Whether they’re on Facebook, checking messages or even playing video games, mobile device use in the House is out of control….
Catherine McIntyre, MACLEAN
December 12, 2017: It’s a Wednesday afternoon in the House, and Andrew Scheer is at Bill Morneau’s throat trying to tear a chunk of meat off. Minutes before Question Period, the Conservative leader called for the finance minister’s resignation over conflict-of-interest questions that broke hard on the heels of controversy over his small-business tax plan.
A resignation isn’t remotely likely, but Scheer is looking to draw QP blood. With the pool cameras fixed squarely on the speakers, as required by the rules on televising House proceedings, the scene translates on screen as a heated and consequential skirmish.
But beyond the allowed camera angles, the atmosphere is heavy with routine slouches punctuated by restless fidgeting. Many elected officials appear not to notice the debate unfolding before them, and nearly half are preoccupied with something in the palms of their hands.
From 2:20 p.m. to 2:40 p.m. on Nov. 29—while Scheer was having at Morneau—three Maclean’s reporters tallied the number of phones, tablets and laptops they could see in use in the packed chamber. From the press gallery vantage point above the Speaker’s chair it’s impossible to collect exact statistics (photographs are prohibited), but an estimate for that moment puts 40 devices in the hands of the Liberals, and 50 in use on the opposition side of the aisle.
In Justin Trudeau’s front bench, Ralph Goodale and Chrystia Freeland are glued to their screens. Carolyn Bennett and Jane Philpott gab with each other between clicks and scrolls. Bill Casey taps away on his red-cased tablet, and Nick Whalen is enthralled with a video game—probably Clash of Clans, he later admits—on his iPad.
Among Conservatives facing them, Dave MacKenzie refreshes his Twitter feed, Mike Lake checks Facebook, Ted Falk surveys the stock market, and Todd Doherty scrolls back and forth between his phone’s home pages as if waiting to be beckoned by notification alert. When nothing pops up, he takes out a small cloth and polishes the fingerprints off his device.

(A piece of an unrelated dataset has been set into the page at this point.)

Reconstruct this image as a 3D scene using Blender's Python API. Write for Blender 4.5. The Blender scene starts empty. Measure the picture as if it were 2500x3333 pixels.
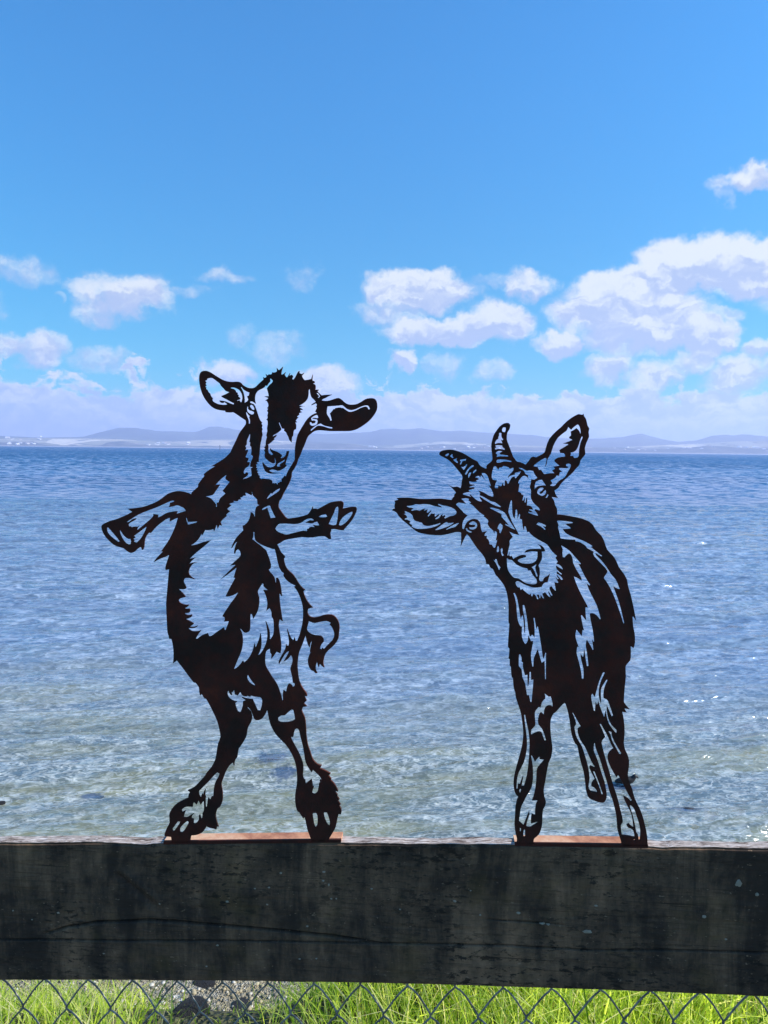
import bpy, bmesh, math, random
import numpy as np
from mathutils import Vector, Matrix
random.seed(7)
rng = np.random.default_rng(7)
scene = bpy.context.scene
C = scene.collection
R = math.radians

# ------------------------------------------------------------ camera
FPX = 2407.0                      # focal length in photo pixels (photo 2500 x 3333)
CAM_H = 1.6
cam_d = bpy.data.cameras.new("camera")
cam = bpy.data.objects.new("camera", cam_d); C.objects.link(cam)
cam_d.sensor_fit = 'VERTICAL'; cam_d.sensor_height = 36.0; cam_d.lens = 36.0 * FPX / 3333.0
cam_d.clip_start = 0.05; cam_d.clip_end = 60000
PITCH, ROLL = -4.83, 0.64
CR = Matrix.Rotation(R(90 + PITCH), 3, 'X') @ Matrix.Rotation(R(ROLL), 3, 'Z')
cam.matrix_world = Matrix.Translation((0, 0, CAM_H)) @ CR.to_4x4()
scene.camera = cam
def ray(px, py):
    return (CR @ Vector(((px - 1250) / FPX, (1666.5 - py) / FPX, -1.0))).normalized()
def azel(px, py):
    d = ray(px, py); return math.atan2(d.x, d.y), math.asin(d.z)
CAMP = Vector((0, 0, CAM_H))

# ------------------------------------------------------------ sun, exposure
SUN_EL, SUN_AZ = 35.0, 93.0       # azimuth to the right of the view direction (+Y)
sv = Vector((math.sin(R(SUN_AZ)) * math.cos(R(SUN_EL)), math.cos(R(SUN_AZ)) * math.cos(R(SUN_EL)), math.sin(R(SUN_EL))))
sun_d = bpy.data.lights.new("sun", 'SUN'); sun_d.energy = 5.0; sun_d.angle = R(0.53); sun_d.color = (1, 0.95, 0.87)
sun = bpy.data.objects.new("sun", sun_d); C.objects.link(sun)
sun.rotation_euler = (-sv).to_track_quat('-Z', 'Y').to_euler(); sun.location = (5, 5, 20)
scene.view_settings.view_transform = 'Standard'; scene.view_settings.look = 'None'
scene.view_settings.exposure = 0.6; scene.view_settings.gamma = 1.0
scene.cycles.volume_bounces = 2

# ------------------------------------------------------------ node helpers
class NT:
    def __init__(s, tree): s.t = tree; s.n = tree.nodes; s.l = tree.links
    def node(s, typ, **kw):
        n = s.n.new(typ)
        for k, v in kw.items(): setattr(n, k, v)
        return n
    def put(s, sock, v):
        if isinstance(v, bpy.types.NodeSocket): s.l.new(v, sock)
        elif v is not None:
            if hasattr(sock.default_value, '__len__') and not hasattr(v, '__len__'): v = [v] * len(sock.default_value)
            if hasattr(sock.default_value, '__len__') and len(sock.default_value) == 4 and len(v) == 3: v = (*v, 1)
            sock.default_value = v
    def m(s, op, a, b=None, c=None, clamp=False):
        n = s.node('ShaderNodeMath', operation=op, use_clamp=clamp)
        for i, v in enumerate((a, b, c)):
            if v is not None: s.put(n.inputs[i], v)
        return n.outputs[0]
    def v(s, op, a, b=None, scale=None):
        n = s.node('ShaderNodeVectorMath', operation=op)
        s.put(n.inputs[0], a)
        if b is not None: s.put(n.inputs[1], b)
        if scale is not None: s.put(n.inputs['Scale'], scale)
        return n.outputs['Value'] if op in ('LENGTH', 'DOT_PRODUCT', 'DISTANCE') else n.outputs[0]
    def noise(s, vec, scale, detail=3, rough=0.5, out='Fac', dist=0):
        n = s.node('ShaderNodeTexNoise'); s.put(n.inputs['Vector'], vec); s.put(n.inputs['Scale'], scale)
        s.put(n.inputs['Detail'], detail); s.put(n.inputs['Roughness'], rough); s.put(n.inputs['Distortion'], dist)
        return n.outputs[out]
    def ss(s, x, a, b, lo=0.0, hi=1.0):
        n = s.node('ShaderNodeMapRange', interpolation_type='SMOOTHSTEP')
        for i, q in enumerate((x, a, b, lo, hi)): s.put(n.inputs[i], q)
        return n.outputs[0]
    def mixc(s, f, a, b, mode='MIX'):
        n = s.node('ShaderNodeMix', data_type='RGBA', blend_type=mode)
        s.put(n.inputs[0], f); s.put(n.inputs[6], a); s.put(n.inputs[7], b); return n.outputs[2]
    def comb(s, x, y, z=0.0):
        n = s.node('ShaderNodeCombineXYZ')
        for i, q in enumerate((x, y, z)): s.put(n.inputs[i], q)
        return n.outputs[0]
    def ramp(s, fac, stops):
        n = s.node('ShaderNodeValToRGB'); s.put(n.inputs[0], fac)
        e = n.color_ramp.elements
        while len(e) < len(stops): e.new(0.5)
        for i, (p, c) in enumerate(stops): e[i].position = p; e[i].color = (*c, 1)
        return n.outputs[0]
    def bump(s, h, strength=0.5, dist=0.01, normal=None):
        n = s.node('ShaderNodeBump'); s.put(n.inputs['Height'], h); n.inputs['Strength'].default_value = strength
        n.inputs['Distance'].default_value = dist
        if normal is not None: s.l.new(normal, n.inputs['Normal'])
        return n.outputs[0]
def material(name):
    m = bpy.data.materials.new(name); m.use_nodes = True
    t = NT(m.node_tree); b = m.node_tree.nodes['Principled BSDF']
    return m, t, b

# ------------------------------------------------------------ world: physical sky with broken cloud by direction
world = bpy.data.worlds.new("World"); scene.world = world; world.use_nodes = True
wt = NT(world.node_tree); world.node_tree.nodes.clear()
sky = wt.node('ShaderNodeTexSky', sky_type='NISHITA', sun_disc=False)
sky.sun_elevation = R(SUN_EL); sky.sun_rotation = R(SUN_AZ); sky.air_density = 1.0; sky.dust_density = 0.2; sky.ozone_density = 3.0
geo = wt.node('ShaderNodeTexCoord').outputs['Generated']
sp = wt.node('ShaderNodeSeparateXYZ'); wt.put(sp.inputs[0], geo)
AZ = wt.m('ARCTAN2', sp.outputs[0], sp.outputs[1]); EL = wt.m('ARCSINE', sp.outputs[2])
P0 = wt.comb(AZ, EL)
big = wt.noise(P0, 9.0, 4, 0.55, 'Color'); fine = wt.noise(P0, 34.0, 5, 0.62, 'Color')
off = wt.v('ADD', wt.v('SCALE', wt.v('SUBTRACT', big, (.5, .5, .5)), scale=0.075), wt.v('SCALE', wt.v('SUBTRACT', fine, (.5, .5, .5)), scale=0.044))
P = wt.v('ADD', P0, wt.v('MULTIPLY', off, (1, 0.8, 0)))
# centre x, y and half sizes in photo pixels, strength
CLOUDS = [(50,885,90,42,.62),(320,930,85,42,.9),(450,960,115,60,1.1),(330,1000,80,40,.85),(740,900,70,22,.6),(650,950,55,20,.5),(985,895,50,45,.45),(30,1120,60,35,.9),(140,1130,70,48,1.0),(330,1155,70,35,.7),
 (780,1105,45,30,.45),(890,1140,70,45,.55),(740,1215,85,40,1.1),(1070,1255,85,45,1.2),
 (1360,940,150,55,1.4),(1270,1010,110,40,.8),(1480,1075,200,45,1.35),(1620,1045,110,60,1.3),(1720,915,80,40,.95),(1600,905,60,25,.5),
 (1320,1180,45,42,1.3),(1450,1195,60,40,.65),(1600,1220,50,30,.7),
 (2430,860,190,75,1.6),(2210,880,120,65,1.35),(2060,950,170,60,1.4),(1940,1010,110,60,1.2),(2120,1060,150,80,1.4),(1830,1110,75,42,1.3),(2020,1110,110,50,1.0),
 (2310,1110,60,60,1.3),(2345,1030,60,22,.7),(2240,1010,60,40,.6),(2480,1140,55,30,.9),(1990,1200,70,40,1.0),(2140,1230,80,45,1.0),(2260,1190,60,40,.95),(2410,1230,90,55,1.05),
 (2440,575,60,38,1.05),(2370,585,60,28,.6),(2345,640,22,50,.45),
 (-300,1000,170,70,1.2),(-600,900,200,60,1.2),(2900,900,260,110,1.5),(3300,700,260,90,1.4),(3000,1150,300,70,1.2),(-250,1150,140,50,1.0)]
D = None; T = None
for cx, cy, rx, ry, w in CLOUDS:
    a, e = azel(cx, cy)
    q = wt.v('MULTIPLY', wt.v('SUBTRACT', P, (a, e, 0)), (FPX / rx / 1.02, FPX / ry / 1.02, 0))
    g = wt.ss(wt.v('DOT_PRODUCT', q, q), 0.0, 2.2, w, 0.0)
    s2 = wt.node('ShaderNodeSeparateXYZ'); wt.put(s2.inputs[0], q)
    tt = wt.m('MULTIPLY', g, s2.outputs[1])
    D = g if D is None else wt.m('MAXIMUM', D, g)
    T = tt if T is None else wt.m('ADD', T, tt)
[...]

It isn’t exactly revelatory to note that handheld devices pervade about every nook and cranny of contemporary life, pushing and pulling on productivity. Visitors, however, might assume that the tradition-saturated heart of Canadian democracy, the House of Commons—where each MP sits as a representative of some 100,000 of their countrymen and women—would be an exception to these bad manners and the continually clicking rule.